Monday, September 28, 2009

Reserving spaces in crowded places

It may be possible for vacationing Germans to reserve rental lounge chairs at a crowded beach or pool, but in Saudi Arabia it's a crime to reserve rental prayer mats, the Saudi Gazette reports: 2 held for renting Haram prayer space. It appears that both the reserving and the renting are repugnant.

"MAKKAH – Two persons have been arrested for reserving prayer spaces and renting them out to worshippers at Isha and Taraweeh prayer times...“The practice has diminished a lot this year,” Al-Wabil said. “However, we will show no lenience to anyone caught.”All persons who have been arrested for renting out prayer spaces have been foreigners, Al-Wabil said, adding that culprits are identified through a period of surveillance of individual carpets and persons claiming them beginning half an hour before the start of prayers.Sheikh Saleh Bin Fawzan Al-Fawzan of the Board of Senior Ulema and the Permanent Committee for Ifta ruled last week that reserving prayer spaces at the Grand Mosque in Makkah or the Prophet’s Mosque in Madina was “haraam”, or forbidden.“It is forbidden to reserve places in the mosques, unless the person has left for urgent reasons and intends to return soon, as otherwise it is tantamount to taking something by force,” Al-Fawzan told Okaz newspaper on Thursday. “It is also forbidden to rent a reserved place, and the authorities should put a stop to this vice (munkar).”

HT: Anouar El Haji at U. Amsterdam

1 comment:

dWj said...

Four people regularly go to the same mall.

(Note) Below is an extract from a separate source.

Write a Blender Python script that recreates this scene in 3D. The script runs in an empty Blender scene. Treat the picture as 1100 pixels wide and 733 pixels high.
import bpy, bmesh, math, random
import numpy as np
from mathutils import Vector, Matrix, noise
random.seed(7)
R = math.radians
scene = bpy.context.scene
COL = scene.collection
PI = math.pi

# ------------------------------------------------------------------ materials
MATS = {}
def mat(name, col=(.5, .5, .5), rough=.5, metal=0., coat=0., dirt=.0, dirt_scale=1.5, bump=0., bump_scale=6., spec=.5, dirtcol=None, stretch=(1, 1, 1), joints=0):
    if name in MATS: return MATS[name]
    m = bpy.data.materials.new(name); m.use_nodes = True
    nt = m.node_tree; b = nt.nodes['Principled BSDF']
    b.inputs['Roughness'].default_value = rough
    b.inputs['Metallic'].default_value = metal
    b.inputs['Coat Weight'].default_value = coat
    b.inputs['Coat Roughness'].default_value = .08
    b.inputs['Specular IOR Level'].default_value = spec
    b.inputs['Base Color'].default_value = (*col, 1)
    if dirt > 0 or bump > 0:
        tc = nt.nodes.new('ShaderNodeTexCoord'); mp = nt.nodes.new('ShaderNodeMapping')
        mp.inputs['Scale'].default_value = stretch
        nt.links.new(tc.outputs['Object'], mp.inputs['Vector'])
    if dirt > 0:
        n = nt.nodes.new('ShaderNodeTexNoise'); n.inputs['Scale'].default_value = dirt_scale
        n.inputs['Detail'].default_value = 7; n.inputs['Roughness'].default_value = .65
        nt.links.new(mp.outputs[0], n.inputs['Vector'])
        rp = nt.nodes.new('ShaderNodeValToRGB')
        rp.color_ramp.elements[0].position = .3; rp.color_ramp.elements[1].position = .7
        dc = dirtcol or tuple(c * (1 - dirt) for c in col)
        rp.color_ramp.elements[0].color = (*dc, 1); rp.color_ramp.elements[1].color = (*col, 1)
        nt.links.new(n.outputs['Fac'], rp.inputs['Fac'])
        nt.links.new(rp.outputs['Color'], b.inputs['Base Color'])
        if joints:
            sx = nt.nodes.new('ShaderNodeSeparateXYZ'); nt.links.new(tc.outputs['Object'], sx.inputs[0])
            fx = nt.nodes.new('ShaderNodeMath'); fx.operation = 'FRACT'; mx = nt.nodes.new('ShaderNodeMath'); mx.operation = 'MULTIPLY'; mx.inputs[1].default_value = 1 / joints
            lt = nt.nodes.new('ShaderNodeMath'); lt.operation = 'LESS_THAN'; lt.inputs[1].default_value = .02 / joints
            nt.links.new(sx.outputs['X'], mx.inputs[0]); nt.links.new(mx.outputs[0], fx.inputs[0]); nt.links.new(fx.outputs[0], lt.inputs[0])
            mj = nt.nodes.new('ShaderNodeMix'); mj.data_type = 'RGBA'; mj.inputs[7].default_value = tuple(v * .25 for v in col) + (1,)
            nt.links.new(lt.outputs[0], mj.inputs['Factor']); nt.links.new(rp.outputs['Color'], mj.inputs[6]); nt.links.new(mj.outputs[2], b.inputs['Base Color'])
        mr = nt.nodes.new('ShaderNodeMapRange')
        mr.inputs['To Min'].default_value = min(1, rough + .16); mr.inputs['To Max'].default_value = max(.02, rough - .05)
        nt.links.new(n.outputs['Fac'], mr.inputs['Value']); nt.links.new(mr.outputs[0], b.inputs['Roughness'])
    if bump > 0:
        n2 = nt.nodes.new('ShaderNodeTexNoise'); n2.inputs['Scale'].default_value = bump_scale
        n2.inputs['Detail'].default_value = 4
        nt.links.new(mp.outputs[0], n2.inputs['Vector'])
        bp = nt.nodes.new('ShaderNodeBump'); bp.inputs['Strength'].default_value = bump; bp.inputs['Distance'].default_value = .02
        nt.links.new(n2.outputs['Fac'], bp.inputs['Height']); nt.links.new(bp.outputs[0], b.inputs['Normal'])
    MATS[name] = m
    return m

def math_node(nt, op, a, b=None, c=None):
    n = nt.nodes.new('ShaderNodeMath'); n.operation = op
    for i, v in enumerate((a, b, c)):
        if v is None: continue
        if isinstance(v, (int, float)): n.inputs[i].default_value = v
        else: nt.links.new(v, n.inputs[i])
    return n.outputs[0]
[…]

One of them drives there every Saturday afternoon, parks in the parking lot, and spends 5 hours leisurely wandering the mall. The other three carpool, each get the same amount of shopping done in an hour and a half, and take up two spaces because they've carpooled in a nice car and believe it's less likely to be damaged that way. Who consumes more public resources? Who will meet with greater opprobrium? (Why do I agree with most people on the latter point, even though I can't remotely rationalize it? Incidentally, if the people paid for parking at what I believed to be a market price, and the group of three rented two parking spots, I would come down firmly believing that there's no moral issue here.)